On the other hand, the University of Chicago, where Obama taught Constitutional Law, is a center of free-market economics.  Note too, that Obama’s selections for his cabinet and crew in economics and foreign affairs are centrists.  Centrists can adopt policies from, and forge policies which appeal to, both sides of the political spectrum, without being called traitors.

There is still no approved vocabulary for describing pragmatism in politics.  What’s that Berkeley’s Professor Lakoff said, until there’s a metaphor, there’s no word and no thought?

It’s about time that someone described this new party to the pundits so that they can start using its lingo in their coverage. Not that the President Elect has been hiding anything.

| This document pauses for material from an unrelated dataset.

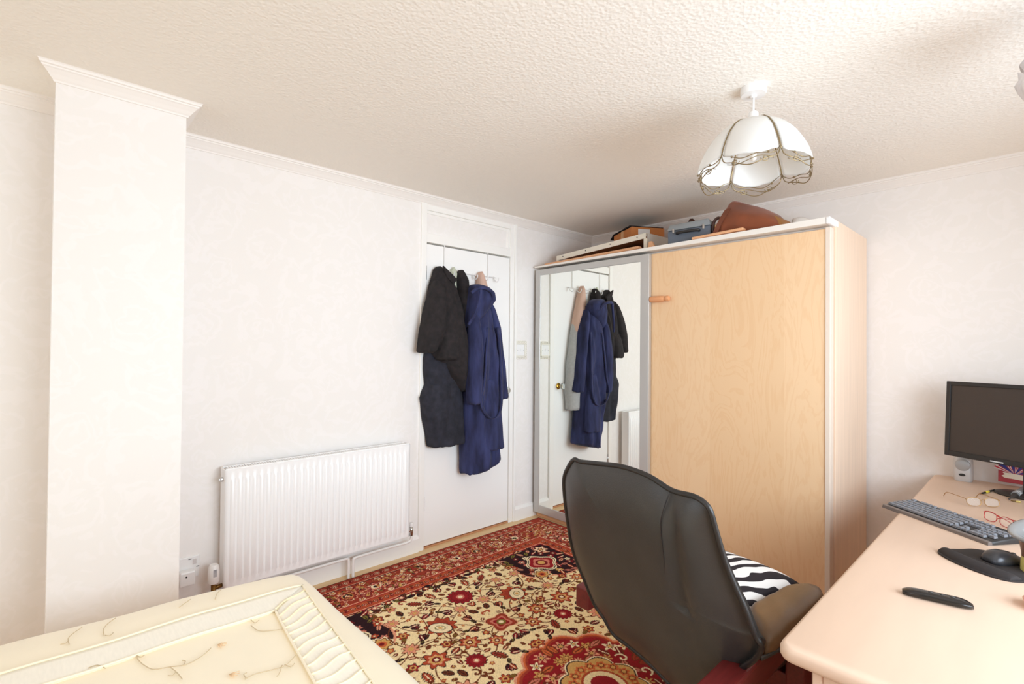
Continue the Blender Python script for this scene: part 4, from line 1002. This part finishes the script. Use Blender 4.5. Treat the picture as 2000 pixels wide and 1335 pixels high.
# ------------------------------------------------------------------ monitor and things on the desk
mo = thing('monitor', 'black flat screen computer monitor on the desk by the back wall', 'monitor', (2.68, -.29, dz))
ya = math.radians(-24)
MM = Matrix.Translation((2.413, -.19, .790)) @ Matrix.Rotation(ya, 4, 'Z') @ Matrix.Rotation(math.radians(-3), 4, 'X')
mw, mh = .62, .372
bm = new()
box(bm, (0, -.018, 0), (.020, .0, mh), .003, M=MM); box(bm, (mw-.020, -.018, 0), (mw, 0, mh), .003, M=MM)
box(bm, (.018, -.018, mh-.020), (mw-.018, 0, mh), .003, M=MM); box(bm, (.018, -.018, 0), (mw-.018, 0, .026), .003, M=MM)
bez = obj('bezel', bm, M_BLACKP, mo)
bm = new(); box(bm, (.19, -.0192, .006), (.24, -.0178, .012), M=MM); obj('badge', bm, M_CHROME, bez)
bm = new(); box(bm, (.016, -.012, .022), (mw-.016, .004, mh-.016), M=MM); obj('screen', bm, M_SCREEN, mo)
bm = new(); box(bm, (.004, .0, .004), (mw-.004, .035, mh-.004), .012, M=MM); obj('rear_shell', bm, M_BLACKP, mo, True, angle=40)
mc = MM @ Vector((mw/2, .05, .05))
bm = new(); box(bm, (-.03, -.012, dz+.012), (.03, .012, .95), .005, M=Matrix.Translation((mc.x, mc.y, 0)) @ Matrix.Rotation(ya, 4, 'Z')); obj('stand_neck', bm, M_BLACKP, mo)
bm = new(); lathe(bm, [(0, 0), (.118, 0), (.122, .004), (.118, .010), (.06, .018), (0, .02)], (2.735, -.245, dz), 40, Matrix.Diagonal((1.2, .75, 1, 1))); obj('stand_base', bm, M_BLACKP, mo, True, angle=50)
# speaker
sp = thing('desk_speaker', 'small silver desk speaker behind the left end of the monitor', 'speaker', (2.466, -.075, dz))
M_SILV = mat('silver_plastic', (205, 205, 206), .35, .3)
bm = new(); Rg = []
for z, w, d in ((0, .034, .034), (.006, .037, .037), (.05, .038, .038), (.10, .037, .036), (.125, .034, .032), (.135, .028, .026)):
    Rg.append([Vector((2.468+w*math.copysign(abs(math.cos(a))**.5, math.cos(a)), -.075+d*math.copysign(abs(math.sin(a))**.5, math.sin(a)), dz+z)) for a in [2*PI*k/28 for k in range(28)]])
loft(bm, Rg); obj('cabinet', bm, M_SILV, sp, True, angle=50)
bm = new(); lathe(bm, [(.030, 0), (.030, .004), (.027, .006), (.02, .008), (0, .010)], (2.468, -.110, dz+.085), 28, Matrix.Rotation(PI/2, 4, 'X')); obj('speaker_cone', bm, mat('grey_cone', (176, 178, 180), .4, .3), sp, True)
bm = new(); lathe(bm, [(0, 0), (.013, 0), (.013, .003), (0, .003)], (2.466, -.111, dz+.034), 20, Matrix.Diagonal((1, 1, .5, 1)) @ Matrix.Rotation(PI/2, 4, 'X')); obj('bass_port', bm, M_BLACKP, sp)
# red card with flag burst
rc = thing('red_card', 'red card with a union flag burst leaning on the wall behind the monitor', 'card', (2.69, -.03, dz))
Mr = Matrix.Translation((2.595, -.055, dz+.018)) @ Matrix.Rotation(math.radians(-12), 4, 'X')
bm = new(); box(bm, (0, 0, 0), (.20, .004, .135), .001, M=Mr); obj('card_panel', bm, mat('red_card_print', (176, 34, 44), .4), rc)
def plate(name, poly, m, y=-.0012, par=rc, MX=Mr):
    bm = new(); prism(bm, poly, 1, y, 0.0)
    for v in bm.verts: v.co = MX @ v.co
    obj(name, bm, m, par)
M_FB, M_FW, M_FR = mat('flag_blue', (48, 52, 140), .5), mat('flag_white', (240, 232, 230), .5), mat('flag_red', (206, 40, 60), .5)
fc = (.058, .042)
for k in range(8):
    a = .35+k*.34; r1 = .078
    def ry(w): return [(fc[0]+.008*math.cos(a-w), fc[1]+.008*math.sin(a-w)), (fc[0]+r1*math.cos(a-w), fc[1]+r1*math.sin(a-w)), (fc[0]+r1*math.cos(a+w), fc[1]+r1*math.sin(a+w)), (fc[0]+.008*math.cos(a+w), fc[1]+.008*math.sin(a+w))]
    plate('flag_ray', ry(.13), (M_FB, M_FW)[k % 2]); 
    if k % 2: plate('flag_ray', ry(.05), M_FR, -.002)
plate('ribbon', [(.012, .030), (.022, .022), (.20, .012), (.20, .036), (.05, .046), (.015, .047), (.024, .038)], mat('cream_ribbon', (240, 226, 206), .5), -.003)
bm = new(); lathe(bm, [(0, 0), (.03, 0), (.03, .002), (0, .002)], Mr @ Vector((.125, -.001, .075)), 20, Matrix.Rotation(PI/2, 4, 'X')); obj('round_picture', bm, mat('brown_photo', (120, 96, 84), .5), rc)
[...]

He has said on more than one occasion, that he is looking for “what works,” or, when things look really bad, “whatever works.”  Let’s start describing policy, not for its political effect, but its accomplishment on the merits.  The words “results oriented” and “consequences” come to mind.

“Pragmatic,” in this context, is the opposite of ideological. Democrats and Republicans aren’t always ideological, but often are, with important consequences.  The mantra “Government regulation is a drag on the economy” rings a bell.  The notion of raising taxes to balance the budget during a recession is not quite ideology, but it is cured by pragmatism, none-the-less.  Pragmatism works against ideology and lunacy, it seems — an added benefit.

What should we expect from the Pragmatic party? It’s hard to say, but we should expect an Obama administration to look to the facts and circumstances of the problems we face, rather than applying ready-made doctrines from yesteryear. Obama doesn’t seem to care whether a policy is liberal or conservative; he seems to believe it is more important to talk about whether it will accomplish its goals. It turns out that many of the liberal v. conservative debates have already been, well, decided.

Take, for example, raising taxes.  This is done to balance budgets, but also to fund entitlements and spending programs.  Obama’s appointment to head the Economic Council of Advisors, Christina Romer, recently published a serious historical analysis showing that tax hikes measurably retard economic growth.  A pragmatist will have to weigh how much the revenue is needed in the short term against the eventual harm to the economy and resulting loss of revenue over the long term.  Not very exciting in a televised debate, but logical, maybe even “good government.”

Better let the economists calculate the optimal results, rather than have politicians debate raising taxes vs. lowering taxes, without really knowing what they are talking about. Politicians with ideology don’t actually have to know what they are talking about, but pragmatists do for they are only as good as the results obtained by solutions they propose.